▶ Given information
[BEGIN]

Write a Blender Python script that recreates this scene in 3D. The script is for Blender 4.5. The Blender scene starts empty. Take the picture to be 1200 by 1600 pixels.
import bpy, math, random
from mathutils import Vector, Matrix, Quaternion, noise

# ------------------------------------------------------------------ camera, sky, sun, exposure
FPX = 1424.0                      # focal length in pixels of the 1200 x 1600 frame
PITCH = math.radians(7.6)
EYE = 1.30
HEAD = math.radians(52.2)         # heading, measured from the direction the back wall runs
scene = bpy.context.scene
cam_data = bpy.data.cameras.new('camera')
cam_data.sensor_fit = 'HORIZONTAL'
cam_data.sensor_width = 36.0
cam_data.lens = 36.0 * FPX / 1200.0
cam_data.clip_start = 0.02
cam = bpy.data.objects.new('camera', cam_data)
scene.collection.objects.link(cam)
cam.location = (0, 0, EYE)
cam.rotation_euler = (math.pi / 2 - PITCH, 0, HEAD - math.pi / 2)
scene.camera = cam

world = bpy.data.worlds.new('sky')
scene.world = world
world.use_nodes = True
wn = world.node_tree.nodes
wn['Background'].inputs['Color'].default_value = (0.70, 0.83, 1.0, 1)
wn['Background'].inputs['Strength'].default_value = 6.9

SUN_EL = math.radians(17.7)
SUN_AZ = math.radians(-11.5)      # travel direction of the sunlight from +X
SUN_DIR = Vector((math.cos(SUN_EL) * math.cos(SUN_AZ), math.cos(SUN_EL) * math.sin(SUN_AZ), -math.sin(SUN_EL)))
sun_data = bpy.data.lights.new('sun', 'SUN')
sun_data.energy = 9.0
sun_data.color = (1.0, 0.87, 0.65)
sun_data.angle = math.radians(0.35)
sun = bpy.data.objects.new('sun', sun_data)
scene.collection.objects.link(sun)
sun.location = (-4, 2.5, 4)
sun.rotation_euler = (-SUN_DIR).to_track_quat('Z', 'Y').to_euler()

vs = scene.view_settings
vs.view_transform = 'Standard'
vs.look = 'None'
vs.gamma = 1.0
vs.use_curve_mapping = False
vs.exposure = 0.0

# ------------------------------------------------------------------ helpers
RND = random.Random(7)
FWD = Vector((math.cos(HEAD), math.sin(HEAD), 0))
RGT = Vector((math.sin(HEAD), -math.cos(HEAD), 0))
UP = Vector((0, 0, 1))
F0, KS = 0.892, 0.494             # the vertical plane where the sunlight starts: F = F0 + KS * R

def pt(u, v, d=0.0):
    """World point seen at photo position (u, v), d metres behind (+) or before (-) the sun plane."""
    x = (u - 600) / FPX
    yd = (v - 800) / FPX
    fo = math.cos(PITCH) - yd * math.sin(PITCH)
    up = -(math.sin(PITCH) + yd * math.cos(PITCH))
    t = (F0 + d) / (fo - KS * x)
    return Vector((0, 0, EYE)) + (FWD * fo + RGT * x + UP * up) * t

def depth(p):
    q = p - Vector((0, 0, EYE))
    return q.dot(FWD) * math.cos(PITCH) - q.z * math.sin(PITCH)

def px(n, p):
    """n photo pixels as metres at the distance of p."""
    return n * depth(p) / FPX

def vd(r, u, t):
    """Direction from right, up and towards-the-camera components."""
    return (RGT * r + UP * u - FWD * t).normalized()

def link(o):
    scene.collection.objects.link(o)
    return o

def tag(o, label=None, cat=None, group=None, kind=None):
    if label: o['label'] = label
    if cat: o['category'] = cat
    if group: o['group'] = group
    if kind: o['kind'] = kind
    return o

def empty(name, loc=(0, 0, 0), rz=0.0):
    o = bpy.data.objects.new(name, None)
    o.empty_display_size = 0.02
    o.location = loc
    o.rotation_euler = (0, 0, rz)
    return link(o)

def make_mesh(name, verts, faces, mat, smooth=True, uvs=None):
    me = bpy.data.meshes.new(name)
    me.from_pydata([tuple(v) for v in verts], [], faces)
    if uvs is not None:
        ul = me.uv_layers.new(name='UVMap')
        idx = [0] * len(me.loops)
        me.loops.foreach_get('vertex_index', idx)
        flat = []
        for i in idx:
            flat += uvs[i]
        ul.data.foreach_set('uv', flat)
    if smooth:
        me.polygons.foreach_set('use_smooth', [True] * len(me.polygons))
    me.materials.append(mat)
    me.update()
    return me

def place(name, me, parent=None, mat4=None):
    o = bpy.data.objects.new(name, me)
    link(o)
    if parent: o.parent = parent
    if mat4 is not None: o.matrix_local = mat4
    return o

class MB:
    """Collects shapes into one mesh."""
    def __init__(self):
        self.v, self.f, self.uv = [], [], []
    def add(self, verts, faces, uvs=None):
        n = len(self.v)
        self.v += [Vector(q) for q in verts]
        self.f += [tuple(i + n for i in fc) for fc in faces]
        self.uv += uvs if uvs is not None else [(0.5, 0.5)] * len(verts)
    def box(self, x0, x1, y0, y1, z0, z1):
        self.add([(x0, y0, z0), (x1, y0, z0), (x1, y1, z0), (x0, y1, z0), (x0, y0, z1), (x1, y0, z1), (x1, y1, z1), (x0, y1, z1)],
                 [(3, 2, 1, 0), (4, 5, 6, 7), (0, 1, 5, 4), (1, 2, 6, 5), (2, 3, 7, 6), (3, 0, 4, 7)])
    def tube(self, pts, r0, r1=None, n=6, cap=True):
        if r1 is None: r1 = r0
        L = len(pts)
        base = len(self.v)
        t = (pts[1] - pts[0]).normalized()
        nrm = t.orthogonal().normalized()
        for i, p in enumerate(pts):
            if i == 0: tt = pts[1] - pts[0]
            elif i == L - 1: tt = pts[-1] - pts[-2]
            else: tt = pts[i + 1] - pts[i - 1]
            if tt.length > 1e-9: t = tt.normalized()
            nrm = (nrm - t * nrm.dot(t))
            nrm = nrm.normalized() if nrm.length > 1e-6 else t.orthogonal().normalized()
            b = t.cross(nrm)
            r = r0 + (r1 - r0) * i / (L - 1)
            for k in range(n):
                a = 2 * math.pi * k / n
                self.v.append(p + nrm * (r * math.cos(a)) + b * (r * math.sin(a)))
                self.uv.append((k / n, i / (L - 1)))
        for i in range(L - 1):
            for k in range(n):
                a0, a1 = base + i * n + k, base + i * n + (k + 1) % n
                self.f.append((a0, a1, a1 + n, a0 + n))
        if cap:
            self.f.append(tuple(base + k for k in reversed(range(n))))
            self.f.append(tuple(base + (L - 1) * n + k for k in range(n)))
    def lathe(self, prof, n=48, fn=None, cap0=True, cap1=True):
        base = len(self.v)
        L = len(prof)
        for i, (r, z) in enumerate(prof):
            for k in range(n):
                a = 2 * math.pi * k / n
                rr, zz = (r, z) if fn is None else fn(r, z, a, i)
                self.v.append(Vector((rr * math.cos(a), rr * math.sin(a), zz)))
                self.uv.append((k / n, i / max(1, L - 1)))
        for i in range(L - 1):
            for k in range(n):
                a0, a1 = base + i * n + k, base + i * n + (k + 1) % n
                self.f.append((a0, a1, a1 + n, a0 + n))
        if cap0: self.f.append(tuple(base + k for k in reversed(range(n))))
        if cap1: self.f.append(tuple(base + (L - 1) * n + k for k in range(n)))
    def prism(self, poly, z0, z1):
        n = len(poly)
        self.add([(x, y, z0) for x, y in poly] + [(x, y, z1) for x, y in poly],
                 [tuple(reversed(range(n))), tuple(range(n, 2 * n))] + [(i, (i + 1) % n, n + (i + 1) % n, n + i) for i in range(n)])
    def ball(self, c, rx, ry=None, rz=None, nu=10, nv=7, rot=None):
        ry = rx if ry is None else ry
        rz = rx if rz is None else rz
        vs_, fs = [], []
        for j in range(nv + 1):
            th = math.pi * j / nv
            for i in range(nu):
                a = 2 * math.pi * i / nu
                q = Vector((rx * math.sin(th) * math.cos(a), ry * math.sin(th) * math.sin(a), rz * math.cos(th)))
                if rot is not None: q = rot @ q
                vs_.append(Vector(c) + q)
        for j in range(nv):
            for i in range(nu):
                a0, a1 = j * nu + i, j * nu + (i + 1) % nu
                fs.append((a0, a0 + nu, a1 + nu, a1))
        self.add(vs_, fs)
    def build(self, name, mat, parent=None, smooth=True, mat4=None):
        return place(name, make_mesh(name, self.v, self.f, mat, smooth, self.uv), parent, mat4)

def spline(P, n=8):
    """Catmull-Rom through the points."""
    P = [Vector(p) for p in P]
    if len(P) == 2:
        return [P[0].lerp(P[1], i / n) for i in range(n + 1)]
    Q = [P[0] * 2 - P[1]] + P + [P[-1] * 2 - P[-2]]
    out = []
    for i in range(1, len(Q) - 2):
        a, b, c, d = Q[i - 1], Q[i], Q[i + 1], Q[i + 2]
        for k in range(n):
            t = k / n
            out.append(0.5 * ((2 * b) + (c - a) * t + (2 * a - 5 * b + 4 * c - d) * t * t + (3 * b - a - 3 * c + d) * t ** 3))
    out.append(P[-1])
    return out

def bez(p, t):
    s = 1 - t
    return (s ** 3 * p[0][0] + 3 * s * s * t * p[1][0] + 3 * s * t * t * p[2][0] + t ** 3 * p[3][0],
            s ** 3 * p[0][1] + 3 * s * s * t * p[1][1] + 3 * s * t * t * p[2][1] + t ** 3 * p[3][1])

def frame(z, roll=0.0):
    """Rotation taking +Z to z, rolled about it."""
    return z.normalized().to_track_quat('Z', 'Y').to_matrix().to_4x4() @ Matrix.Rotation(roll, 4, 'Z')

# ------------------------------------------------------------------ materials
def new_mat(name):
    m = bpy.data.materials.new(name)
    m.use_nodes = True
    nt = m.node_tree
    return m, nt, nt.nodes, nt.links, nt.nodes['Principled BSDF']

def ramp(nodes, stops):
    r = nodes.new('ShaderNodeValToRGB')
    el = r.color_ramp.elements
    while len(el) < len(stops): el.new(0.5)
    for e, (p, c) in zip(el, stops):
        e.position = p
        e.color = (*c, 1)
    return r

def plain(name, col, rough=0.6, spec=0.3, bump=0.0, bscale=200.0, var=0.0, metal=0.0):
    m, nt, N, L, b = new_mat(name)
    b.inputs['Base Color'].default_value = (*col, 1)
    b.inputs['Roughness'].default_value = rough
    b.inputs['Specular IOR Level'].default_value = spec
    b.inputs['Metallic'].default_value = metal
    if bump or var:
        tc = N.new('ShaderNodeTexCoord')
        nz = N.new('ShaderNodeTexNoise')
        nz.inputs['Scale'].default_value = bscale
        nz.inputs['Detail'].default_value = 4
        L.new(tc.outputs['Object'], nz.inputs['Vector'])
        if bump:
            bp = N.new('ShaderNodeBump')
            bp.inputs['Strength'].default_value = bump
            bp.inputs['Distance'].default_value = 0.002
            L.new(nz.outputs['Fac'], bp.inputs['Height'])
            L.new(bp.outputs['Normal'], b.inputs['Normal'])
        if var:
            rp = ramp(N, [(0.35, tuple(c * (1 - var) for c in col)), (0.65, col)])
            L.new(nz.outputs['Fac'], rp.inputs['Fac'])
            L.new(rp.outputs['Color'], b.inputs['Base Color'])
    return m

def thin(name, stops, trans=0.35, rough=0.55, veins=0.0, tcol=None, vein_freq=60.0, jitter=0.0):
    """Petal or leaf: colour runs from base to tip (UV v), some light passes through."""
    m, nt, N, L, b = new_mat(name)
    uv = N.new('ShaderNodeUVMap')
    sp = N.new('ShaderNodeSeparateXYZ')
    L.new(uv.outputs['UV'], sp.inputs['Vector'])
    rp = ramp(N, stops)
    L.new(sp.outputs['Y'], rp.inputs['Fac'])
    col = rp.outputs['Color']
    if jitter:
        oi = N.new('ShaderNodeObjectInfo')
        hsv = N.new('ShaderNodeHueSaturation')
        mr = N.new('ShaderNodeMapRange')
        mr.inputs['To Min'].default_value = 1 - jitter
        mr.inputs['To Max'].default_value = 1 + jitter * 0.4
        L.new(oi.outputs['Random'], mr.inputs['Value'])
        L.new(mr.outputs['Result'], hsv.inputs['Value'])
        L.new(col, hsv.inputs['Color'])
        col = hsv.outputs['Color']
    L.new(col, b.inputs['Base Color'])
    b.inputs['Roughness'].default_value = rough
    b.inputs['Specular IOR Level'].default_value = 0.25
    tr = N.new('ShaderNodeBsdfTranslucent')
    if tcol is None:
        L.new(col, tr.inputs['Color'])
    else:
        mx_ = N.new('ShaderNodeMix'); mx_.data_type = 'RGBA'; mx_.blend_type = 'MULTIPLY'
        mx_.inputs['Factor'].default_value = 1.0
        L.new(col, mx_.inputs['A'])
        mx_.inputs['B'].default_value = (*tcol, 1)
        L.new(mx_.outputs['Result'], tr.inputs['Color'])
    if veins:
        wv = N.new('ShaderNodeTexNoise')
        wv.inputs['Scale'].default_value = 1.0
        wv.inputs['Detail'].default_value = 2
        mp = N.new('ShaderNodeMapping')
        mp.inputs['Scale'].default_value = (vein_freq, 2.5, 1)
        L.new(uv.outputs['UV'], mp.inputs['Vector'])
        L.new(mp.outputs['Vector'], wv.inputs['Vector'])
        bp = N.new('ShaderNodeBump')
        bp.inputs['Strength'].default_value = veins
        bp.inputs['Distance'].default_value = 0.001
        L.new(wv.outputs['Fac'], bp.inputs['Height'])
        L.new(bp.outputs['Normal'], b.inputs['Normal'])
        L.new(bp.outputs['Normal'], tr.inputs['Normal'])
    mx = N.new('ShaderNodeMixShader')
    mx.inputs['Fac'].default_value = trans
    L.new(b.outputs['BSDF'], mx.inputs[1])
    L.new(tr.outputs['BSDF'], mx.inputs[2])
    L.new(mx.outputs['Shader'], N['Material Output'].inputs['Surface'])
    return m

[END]

Restate the first line and every line after it, word for word, stopping once the line with "from mathutils import" is done.

▶ Full solution
Write a Blender Python script that recreates this scene in 3D. The script is for Blender 4.5. The Blender scene starts empty. Take the picture to be 1200 by 1600 pixels.
import bpy, math, random
from mathutils import Vector, Matrix, Quaternion, noise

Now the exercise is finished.